— start of Recorded data —
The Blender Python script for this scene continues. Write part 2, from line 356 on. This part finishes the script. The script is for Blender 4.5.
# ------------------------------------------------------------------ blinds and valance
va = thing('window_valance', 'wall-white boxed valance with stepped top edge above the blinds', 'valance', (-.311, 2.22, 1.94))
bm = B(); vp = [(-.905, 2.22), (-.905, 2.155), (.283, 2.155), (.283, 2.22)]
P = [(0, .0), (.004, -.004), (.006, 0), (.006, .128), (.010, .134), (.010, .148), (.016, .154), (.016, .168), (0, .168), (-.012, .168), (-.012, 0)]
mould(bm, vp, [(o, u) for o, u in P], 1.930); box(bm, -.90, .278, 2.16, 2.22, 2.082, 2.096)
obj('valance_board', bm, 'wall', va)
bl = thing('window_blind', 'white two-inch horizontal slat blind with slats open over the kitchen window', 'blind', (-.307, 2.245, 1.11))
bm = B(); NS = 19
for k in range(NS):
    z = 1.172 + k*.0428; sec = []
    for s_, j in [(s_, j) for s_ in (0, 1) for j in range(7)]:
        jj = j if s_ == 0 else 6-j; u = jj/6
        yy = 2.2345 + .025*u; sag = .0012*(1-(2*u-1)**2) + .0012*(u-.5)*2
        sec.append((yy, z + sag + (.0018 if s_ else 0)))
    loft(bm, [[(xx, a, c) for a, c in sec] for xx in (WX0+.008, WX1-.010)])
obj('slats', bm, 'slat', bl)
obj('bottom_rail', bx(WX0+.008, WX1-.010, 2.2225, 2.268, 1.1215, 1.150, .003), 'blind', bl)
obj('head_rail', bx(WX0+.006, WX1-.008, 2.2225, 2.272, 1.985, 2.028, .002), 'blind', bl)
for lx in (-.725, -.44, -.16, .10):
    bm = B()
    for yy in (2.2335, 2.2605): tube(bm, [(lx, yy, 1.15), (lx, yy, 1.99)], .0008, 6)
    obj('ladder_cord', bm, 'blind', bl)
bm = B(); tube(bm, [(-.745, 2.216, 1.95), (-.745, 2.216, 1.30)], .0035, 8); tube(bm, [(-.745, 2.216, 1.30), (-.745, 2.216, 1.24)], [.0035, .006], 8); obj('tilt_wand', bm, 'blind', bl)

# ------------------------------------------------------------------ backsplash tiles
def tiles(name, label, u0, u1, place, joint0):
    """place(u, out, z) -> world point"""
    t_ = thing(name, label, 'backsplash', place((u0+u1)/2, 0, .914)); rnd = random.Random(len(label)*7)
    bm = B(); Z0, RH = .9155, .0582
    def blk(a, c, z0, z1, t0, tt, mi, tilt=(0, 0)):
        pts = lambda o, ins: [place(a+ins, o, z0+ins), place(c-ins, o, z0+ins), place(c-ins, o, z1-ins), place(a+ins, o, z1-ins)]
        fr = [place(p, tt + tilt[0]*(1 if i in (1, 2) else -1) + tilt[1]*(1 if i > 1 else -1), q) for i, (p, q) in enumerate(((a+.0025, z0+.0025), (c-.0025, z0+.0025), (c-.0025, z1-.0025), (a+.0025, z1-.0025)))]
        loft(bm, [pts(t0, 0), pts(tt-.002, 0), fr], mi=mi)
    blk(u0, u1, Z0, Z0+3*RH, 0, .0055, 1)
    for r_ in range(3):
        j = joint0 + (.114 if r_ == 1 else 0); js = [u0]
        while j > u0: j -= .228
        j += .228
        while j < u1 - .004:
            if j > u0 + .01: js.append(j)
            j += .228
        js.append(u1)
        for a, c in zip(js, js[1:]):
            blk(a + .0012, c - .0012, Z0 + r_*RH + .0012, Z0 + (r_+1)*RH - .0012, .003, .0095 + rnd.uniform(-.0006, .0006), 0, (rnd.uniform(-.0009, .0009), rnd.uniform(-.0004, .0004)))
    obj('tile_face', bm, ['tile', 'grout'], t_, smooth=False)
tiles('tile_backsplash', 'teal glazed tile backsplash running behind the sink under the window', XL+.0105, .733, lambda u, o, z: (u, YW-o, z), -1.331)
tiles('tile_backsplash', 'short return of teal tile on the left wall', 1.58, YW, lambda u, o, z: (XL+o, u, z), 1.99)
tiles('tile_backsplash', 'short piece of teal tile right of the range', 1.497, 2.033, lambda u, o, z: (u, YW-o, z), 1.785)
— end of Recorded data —
**Your instructions**. Each line above must be reproduced exactly as it stands.

**Result**.
The Blender Python script for this scene continues. Write part 2, from line 356 on. This part finishes the script. The script is for Blender 4.5.
# ------------------------------------------------------------------ blinds and valance
va = thing('window_valance', 'wall-white boxed valance with stepped top edge above the blinds', 'valance', (-.311, 2.22, 1.94))
bm = B(); vp = [(-.905, 2.22), (-.905, 2.155), (.283, 2.155), (.283, 2.22)]
P = [(0, .0), (.004, -.004), (.006, 0), (.006, .128), (.010, .134), (.010, .148), (.016, .154), (.016, .168), (0, .168), (-.012, .168), (-.012, 0)]
mould(bm, vp, [(o, u) for o, u in P], 1.930); box(bm, -.90, .278, 2.16, 2.22, 2.082, 2.096)
obj('valance_board', bm, 'wall', va)
bl = thing('window_blind', 'white two-inch horizontal slat blind with slats open over the kitchen window', 'blind', (-.307, 2.245, 1.11))
bm = B(); NS = 19
for k in range(NS):
    z = 1.172 + k*.0428; sec = []
    for s_, j in [(s_, j) for s_ in (0, 1) for j in range(7)]:
        jj = j if s_ == 0 else 6-j; u = jj/6
        yy = 2.2345 + .025*u; sag = .0012*(1-(2*u-1)**2) + .0012*(u-.5)*2
        sec.append((yy, z + sag + (.0018 if s_ else 0)))
    loft(bm, [[(xx, a, c) for a, c in sec] for xx in (WX0+.008, WX1-.010)])
obj('slats', bm, 'slat', bl)
obj('bottom_rail', bx(WX0+.008, WX1-.010, 2.2225, 2.268, 1.1215, 1.150, .003), 'blind', bl)
obj('head_rail', bx(WX0+.006, WX1-.008, 2.2225, 2.272, 1.985, 2.028, .002), 'blind', bl)
for lx in (-.725, -.44, -.16, .10):
    bm = B()
    for yy in (2.2335, 2.2605): tube(bm, [(lx, yy, 1.15), (lx, yy, 1.99)], .0008, 6)
    obj('ladder_cord', bm, 'blind', bl)
bm = B(); tube(bm, [(-.745, 2.216, 1.95), (-.745, 2.216, 1.30)], .0035, 8); tube(bm, [(-.745, 2.216, 1.30), (-.745, 2.216, 1.24)], [.0035, .006], 8); obj('tilt_wand', bm, 'blind', bl)

# ------------------------------------------------------------------ backsplash tiles
def tiles(name, label, u0, u1, place, joint0):
    """place(u, out, z) -> world point"""
    t_ = thing(name, label, 'backsplash', place((u0+u1)/2, 0, .914)); rnd = random.Random(len(label)*7)
    bm = B(); Z0, RH = .9155, .0582
    def blk(a, c, z0, z1, t0, tt, mi, tilt=(0, 0)):
        pts = lambda o, ins: [place(a+ins, o, z0+ins), place(c-ins, o, z0+ins), place(c-ins, o, z1-ins), place(a+ins, o, z1-ins)]
        fr = [place(p, tt + tilt[0]*(1 if i in (1, 2) else -1) + tilt[1]*(1 if i > 1 else -1), q) for i, (p, q) in enumerate(((a+.0025, z0+.0025), (c-.0025, z0+.0025), (c-.0025, z1-.0025), (a+.0025, z1-.0025)))]
        loft(bm, [pts(t0, 0), pts(tt-.002, 0), fr], mi=mi)
    blk(u0, u1, Z0, Z0+3*RH, 0, .0055, 1)
    for r_ in range(3):
        j = joint0 + (.114 if r_ == 1 else 0); js = [u0]
        while j > u0: j -= .228
        j += .228
        while j < u1 - .004:
            if j > u0 + .01: js.append(j)
            j += .228
        js.append(u1)
        for a, c in zip(js, js[1:]):
            blk(a + .0012, c - .0012, Z0 + r_*RH + .0012, Z0 + (r_+1)*RH - .0012, .003, .0095 + rnd.uniform(-.0006, .0006), 0, (rnd.uniform(-.0009, .0009), rnd.uniform(-.0004, .0004)))
    obj('tile_face', bm, ['tile', 'grout'], t_, smooth=False)
tiles('tile_backsplash', 'teal glazed tile backsplash running behind the sink under the window', XL+.0105, .733, lambda u, o, z: (u, YW-o, z), -1.331)
tiles('tile_backsplash', 'short return of teal tile on the left wall', 1.58, YW, lambda u, o, z: (XL+o, u, z), 1.99)
tiles('tile_backsplash', 'short piece of teal tile right of the range', 1.497, 2.033, lambda u, o, z: (u, YW-o, z), 1.785)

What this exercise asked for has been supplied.